Republicans are obviously all about the working class. But the proletariat don't know what's good for them, and since the labor-oriented pick of Sarah Palin for VP candidate didn't exactly energize working people nationwide, McCain needed a new saint. Now Joe the Plumber, archetype for the politically-manufactured myth of right-leaning American labor, has turned out to be less than a godsend for McCain's campaign. The solution? More Joes. Except they're not all Joe, and they're not all plumbers. That's because diversifying the catalog of working heroes will get us all onboard when we see how much we can relate to somebody on McCain's generic job list of supporters.
I mean, we all know that McCain has the votes of plumbers, moose hunters, and naughty librarians locked down. Now the challenge is to get everyone else. So we are gradually being introduced to Jane the Engineer, Tom the Carpenter, Bill the Electrician, Bob the Builder, Oscar the Grouch, and so on. That's not a joke, it's actually what the McCain camp now considers appropriate content for oratory and political discourse (well, Oscar the Grouch is a joke, but his opinion doesn't matter--motherfucker's probably on welfare, and you know what Mama Palin says: now is no time to be experimenting with socialism!).
Listening to these speeches one gets the sense that the Straight Talk Express is now run by mediocre schoolchildren doing a group project on their weekly vocabulary word, "vocation." They make two columns, then start picking names to go with jobs. But, not wanting to sound like nerds, they actually make a concerted effort to produce the most banal lists possible. So for one column they come up with "plumber, painter, electrician, mechanic, janitor, nurse, secretary." In the other column they list "Joe, Jim, John, Sally, Harold (not Harold, that sounds professorial--Harry), Peggy, and Frank." Draw lines connecting names to professions and you've got yourself a Republican populist litany of saints.
The trick is to be as unoriginal as possible. By aiming for the generic you supposedly cast a wider net and eventually bring in all those faceless, nameless people who can relate to your faceless, generically named examples. But it's not working, maybe because all those nameless and faceless folks really do have names and faces. Maybe it took them eight years, but they've finally figured out that the candidate you want to have a beer with isn't always the guy that should run the nation. Maybe people don't want economic analysis from an unlicensed plumber.

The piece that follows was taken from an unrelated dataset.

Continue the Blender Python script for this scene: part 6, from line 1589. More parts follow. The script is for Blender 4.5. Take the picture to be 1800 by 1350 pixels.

So as I lament the realization that Sarah the Hockey Mom will probably never give a shout-out to Brian the Grad Student, it occurs to me that--for uniqueness and elitism, respectively--one name and one profession could never, ever be in John McCain's canon. And since Joe the Plumber hasn't succeeded in warming us to John the Maverick, maybe it's time we lend our ears (and votes) to Barack the President.
2 comments:
Right on, mi amigo. But the question that really emerges from this is: Why do the Democrats have such a hard time convincing the white working-class that they share interests. It's not just because white working people are ignorant bigots.
Agreed. I think it's because for years now they simply haven't shared interests. Working people have been sold out for a long time, and when nobody was looking out for their interests those folks flocked to the party that at least shared their fears (even if that same party created many of those fears in the first place). The Republican party is just better at not having a soul, and if the Democratic party doesn't find a soul and do something with it QUICKLY, Obama failing to get re-elected will only be the teeny-tiny tip o' the iceberg. I have some stuff to say about the apotheosis of Barack Obama but that's going to take some more time, which is lacking at the moment.